● THE TASK: Omit all images, then repeat exactly the lines below from the one containing "Generate a Blender" through the one containing "rad = math.radians", both ends included.

● DATA FOR THIS TASK:
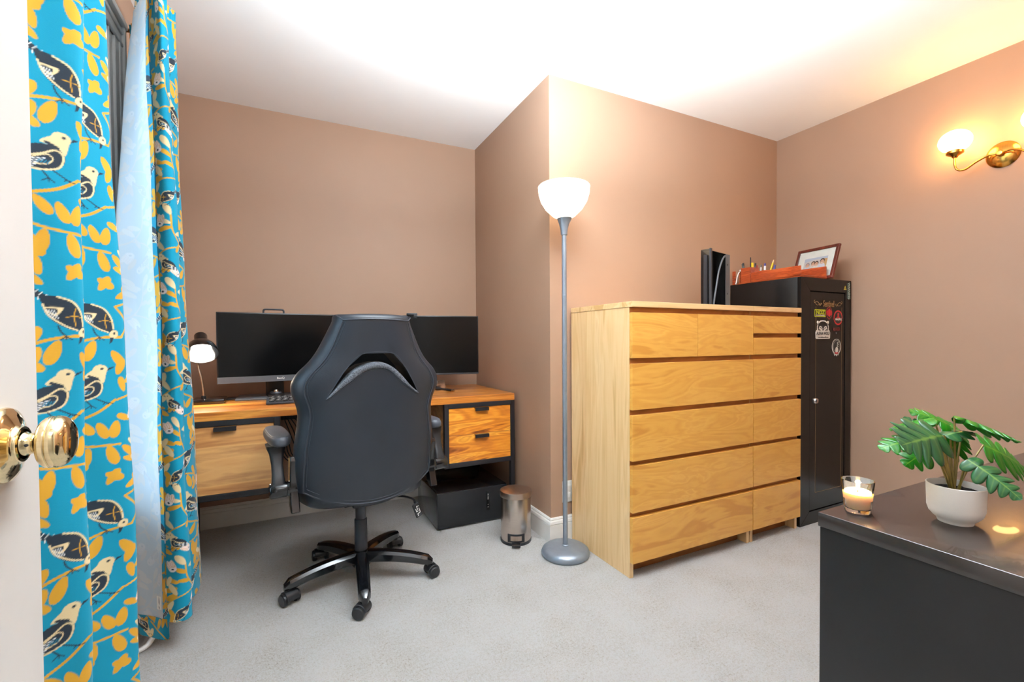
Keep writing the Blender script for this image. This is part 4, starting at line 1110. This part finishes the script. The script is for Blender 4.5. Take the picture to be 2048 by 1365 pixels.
for sg in (-1, 1):
    flat(S, 'wolf_face', [(wx+sg*u, wz+v) for u, v in ((.002, .050), (.010, .052), (.020, .047), (.030, .054), (.040, .056), (.036, .070), (.026, .074), (.014, .070), (.006, .060))], whitev, 3)
    flat(S, 'wolf_eye', [(wx+sg*u, wz+v) for u, v in ((.010, .060), (.026, .068), (.030, .064), (.016, .058))], blackv, 4)
    flat(S, 'wolf_ear', [(wx+sg*u, wz+v) for u, v in ((.040, .086), (.048, .093), (.044, .094), (.038, .090))], whitev, 3)
flat(S, 'wolf_nose', [(wx-.008, wz+.056), (wx+.008, wz+.056), (wx, wz+.047)], blackv, 4)
text('sticker_text', 'ALPHA WOLF', .026, blackv, S, FM(wx, wz+.030), sx=.80, bold=.0005)
text('sticker_text', 'www.alphawolf.com', .0105, blackv, S, FM(wx, wz+.0095), sx=1.18, bold=.0003)
# oval sticker with a curled figure and ribbon
cx, cz = 2.915, 1.012
S = flat(safe, 'sticker', oval(cx, cz, .046, .047), whitev, 1, 'black and white oval sticker with a ribbon tail')
flat(S, 'sticker_tail', [(cx-.028, cz-.036), (cx+.028, cz-.036), (cx+.020, cz-.052), (cx+.012, cz-.046), (cx+.002, cz-.057), (cx-.008, cz-.047), (cx-.020, cz-.053)], whitev, 1)
flat(S, 'sticker_field', oval(cx, cz+.003, .040, .041), blackv, 2)
flat(S, 'inner_ring', oval(cx, cz+.003, .034, .036), greyv, 3); flat(S, 'inner_field', oval(cx, cz+.003, .031, .033), blackv, 4)
m = MB(); m.tube(catmull([(cx+.016, sf-.0018, cz+.028), (cx+.004, sf-.0018, cz+.022), (cx+.016, sf-.0018, cz+.014), (cx+.002, sf-.0018, cz+.010), (cx+.014, sf-.0018, cz+.002), (cx-.002, sf-.0018, cz-.002), (cx+.010, sf-.0018, cz-.008)], 6), .0016, 6); obj('sticker_curl', m, whitev, S, off=L0)
flat(S, 'sticker_bulb', oval(cx, cz-.018, .014, .017), whitev, 5)
flat(S, 'sticker_ribbon', [(cx-.020, cz-.030), (cx-.004, cz-.034), (cx+.012, cz-.032), (cx+.014, cz-.040), (cx-.014, cz-.042)], redv, 6)
# warning triangle and upright word at the top corner
L1 = Vector(L0); sfd = sf; sf = sy0
S = flat(safe, 'warning_sticker', [(2.982, 1.352), (3.010, 1.352), (2.996, 1.376)], yell, 1, 'small yellow warning triangle sticker')
flat(S, 'warning_field', [(2.987, 1.355), (3.005, 1.355), (2.996, 1.371)], blackv, 2)
flat(S, 'warning_bar', rect(2.9948, 1.3585, 2.9972, 1.367), yell, 3); flat(S, 'warning_dot', rect(2.9948, 1.3555, 2.9972, 1.3575), yell, 3)
teal_v = simple('teal_vinyl', (44, 66, 62), .5)
S = flat(safe, 'side_sticker', rect(3.014, 1.300, 3.050, 1.392), teal_v, 1, 'dark green sticker with pale upright lettering')
text('sticker_text', 'WARNING', .026, simple('pale_print', (176, 196, 186), .5), S, FM(3.032, 1.346, -90), sx=.80, bold=.0006)
sf = sfd

# ------------------------------------------------------------------ metal case standing on the chest
cm = (0, 0, math.radians(14))
t = thing('equipment_case', 'upright black metal case with a grey cable, standing on the maple chests', 'case', (2.062, 1.745, 1.2305), cm)
m = MB()
m.box((0, .002, 0), (.235, .05, .004)); m.box((0, .002, .313), (.235, .05, .317), .001, 1); m.box((0, .046, 0), (.235, .05, .317)); m.box((.0, 0, 0), (.0035, .05, .323), .0008, 1); m.box((.2315, 0, 0), (.235, .05, .317), .0008, 1)
obj('case_shell', m, M['gloss_plastic'], t, smooth=False)
m = MB(); m.box((.185, -.002, 0), (.236, .001, .315), .0008, 1); fl = lab(obj('flange', m, M['grey_plastic'], t, smooth=False), 'grey mounting flange with two holes')
for z in (.09, .255):
    m = MB(); m.lathe([(0, 0), (.0045, 0), (.0045, .0016), (0, .0016)], n=16, mat=Matrix.Translation((.204, -.0018, z)) @ Matrix.Rotation(PI/2, 4, 'X')); obj('hole', m, M['ink'], fl)
m = MB(); m.box((-.001, -.006, 0), (.016, .003, .326), .001, 1); obj('left_rail', m, M['dark_grey'], t, smooth=False)
m = MB(); m.box((-.008, .012, 0), (-.001, .032, .292), .0015, 1); obj('side_plate', m, M['black_metal'], t, smooth=False)
m = MB(); m.tube(catmull([(.178, -.002, .300), (.150, -.010, .296), (.112, -.014, .268), (.074, -.014, .205), (.045, -.014, .12), (.027, -.012, .05), (.021, -.010, .0055)], 8), .0048, 10); lab(obj('cable', m, M['grey_plastic'], t), 'pale grey cable')

# ------------------------------------------------------------------ wooden tray on the cabinet, pens, cable, photo
zs = sh+.0005
t = thing('desk_organizer', 'cherry wood desk tray with pen cups on top of the black cabinet', 'organizer', (2.58, 1.572, zs)); L0 = t.location
def board(name, a, b, lbl=None, par=t):
    m = MB(); m.box(a, b, .0015, 1); o = obj(name, m, M['red_wood'], par, off=L0, smooth=False)
    if lbl: o['label'] = lbl
    return o
board('tray_bottom', (2.582, 1.572, zs), (2.826, 1.975, zs+.006))
board('side_panel', (2.581, 1.574, zs+.0062), (2.588, 1.878, zs+.064)); board('side_panel', (2.819, 1.574, zs+.0062), (2.827, 1.975, zs+.074))
m = MB(); m.prism([(1.574, zs+.0062), (1.70, zs+.0062), (1.70, zs+.060), (1.596, zs+.074), (1.58, zs+.074), (1.574, zs+.068)], 2.8272, 2.8278, lambda u, v, d: (d, u, v)); obj('panel_edge', m, M['red_wood'], t, off=L0, smooth=False)
board('back_panel', (2.60, 1.968, zs+.0062), (2.818, 1.975, zs+.082)); board('front_lip', (2.582, 1.570, zs+.0062), (2.827, 1.5735, zs+.012))
def cup(x0, x1, y0, y1, h):
    m = MB(); w = .006
    m.box((x0, y0, zs+.0064), (x0+w, y1, zs+h), .001, 1); m.box((x1-w, y0, zs+.0064), (x1, y1, zs+h), .001, 1)
    m.box((x0+w, y0, zs+.0064), (x1-w, y0+w, zs+h), .001, 1); m.box((x0+w, y1-w, zs+.0064), (x1-w, y1, zs+h), .001, 1)
    m.box((x0+w, y0+w, zs+.0064), (x1-w, y1-w, zs+.0104)); obj('pen_cup', m, M['red_wood'], t, off=L0, smooth=False)
cup(2.583, 2.665, 1.884, 1.950, .100); cup(2.672, 2.79, 1.85, 1.93, .082)
board('end_panel', (2.583, 1.990, zs+.0), (2.59, 2.012, zs+.088))
def pen(name, label, cat, x, y, z0, dx, dy, L, r, mat, tip=None, tipmat=None, grp=None):
    o = thing(name, label, cat, (x, y, zs+z0)); 
    d = Vector((dx, dy, 1)).normalized()
    m = MB(); m.tube([(0, 0, 0), tuple(d*L*.86)], r, 12); obj('barrel', m, mat, o)
    m = MB(); m.tube([tuple(d*L*.86), tuple(d*L*.93), tuple(d*L)], [r*1.02, r*.95, (r*.35 if tip else r*.9)], 12); obj('cap', m, tipmat or mat, o)
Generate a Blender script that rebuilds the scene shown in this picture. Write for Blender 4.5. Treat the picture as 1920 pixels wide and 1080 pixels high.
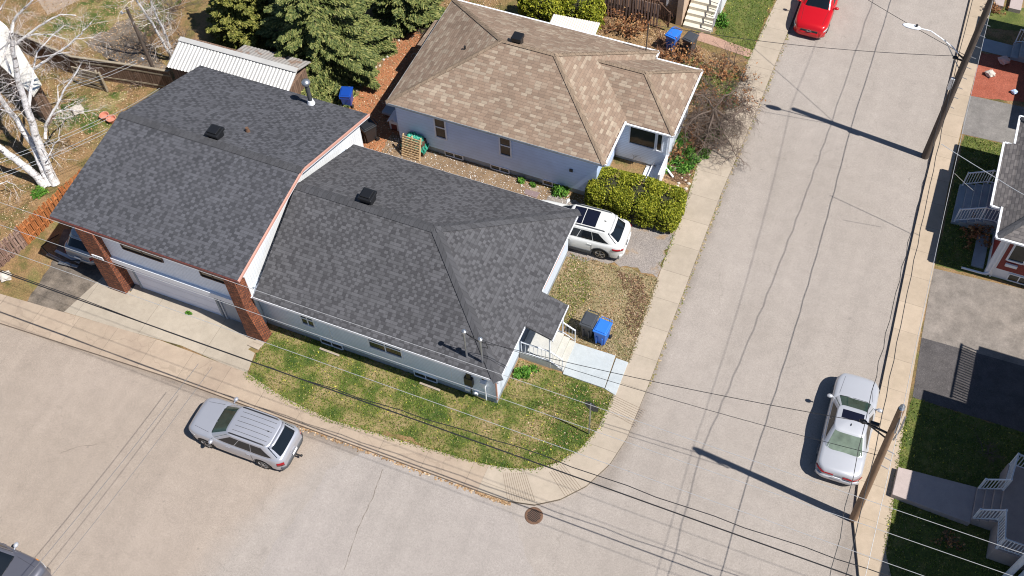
import bpy, math, random
import numpy as np
from mathutils import Vector, Matrix
random.seed(7); RNG = np.random.default_rng(11)
S = bpy.context.scene
for o in list(bpy.data.objects): bpy.data.objects.remove(o)
COL = S.collection
rad = math.radians

# ---------------------------------------------------------------- camera
CAMH = 39.0
MR = np.array([[0.92415371, 0.38093839, -0.02873781],
               [0.29798786, -0.76589733, -0.56974074],
               [-0.23904633, 0.5179645, -0.82132188]])   # rows: image right, image down, forward
cam = bpy.data.cameras.new('camera'); camo = bpy.data.objects.new('camera', cam); COL.objects.link(camo)
cam.sensor_width = 36; cam.lens = 37.5; cam.clip_end = 1000; cam.clip_start = 0.5
camo.matrix_world = Matrix(((MR[0][0], -MR[1][0], -MR[2][0], 0), (MR[0][1], -MR[1][1], -MR[2][1], 0),
                            (MR[0][2], -MR[1][2], -MR[2][2], CAMH), (0, 0, 0, 1)))
S.camera = camo
# ---------------------------------------------------------------- light
SUN = Vector((0.675, -0.085, 1.0)).normalized()
w = bpy.data.worlds.new("World"); S.world = w; w.use_nodes = True
nt = w.node_tree; bg = nt.nodes['Background']
sky = nt.nodes.new('ShaderNodeTexSky'); sky.sky_type = 'NISHITA'; sky.sun_disc = False
sky.sun_elevation = math.asin(SUN.z); sky.sun_rotation = math.atan2(SUN.x, SUN.y)
nt.links.new(sky.outputs[0], bg.inputs[0]); bg.inputs[1].default_value = 0.06; sky.ozone_density = 6.0; sky.dust_density = .3; sky.air_density = 1.0
sl = bpy.data.lights.new('sun', 'SUN'); sl.energy = 5.0; sl.angle = rad(0.5); sl.color = (1, .962, .905)
so = bpy.data.objects.new('sun', sl); COL.objects.link(so)
so.rotation_euler = SUN.to_track_quat('Z', 'Y').to_euler(); so.location = (20, -5, 50)
S.view_settings.view_transform = 'Standard'; S.view_settings.look = 'None'
S.view_settings.exposure = 0.38; S.view_settings.gamma = 1.0

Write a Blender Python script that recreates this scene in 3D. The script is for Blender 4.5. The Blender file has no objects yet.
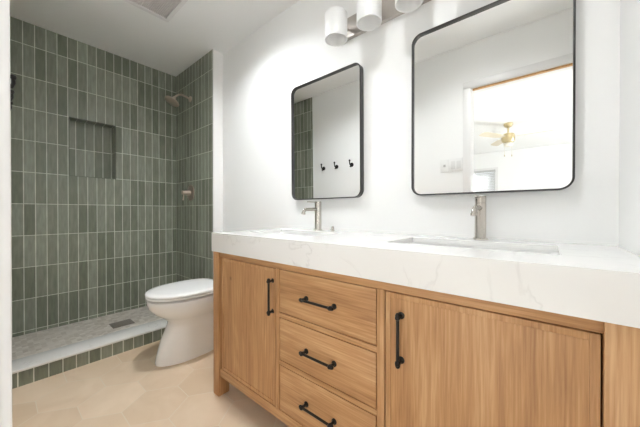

● SOLUTION:
Generate a Blender script that rebuilds the scene shown in this picture. Write for Blender 4.5. Treat the picture as 1920 pixels wide and 1080 pixels high.
import bpy, math, random
import numpy as np
from mathutils import Vector, Matrix
random.seed(7); RNG = np.random.default_rng(11)
S = bpy.context.scene
for o in list(bpy.data.objects): bpy.data.objects.remove(o)
COL = S.collection
rad = math.radians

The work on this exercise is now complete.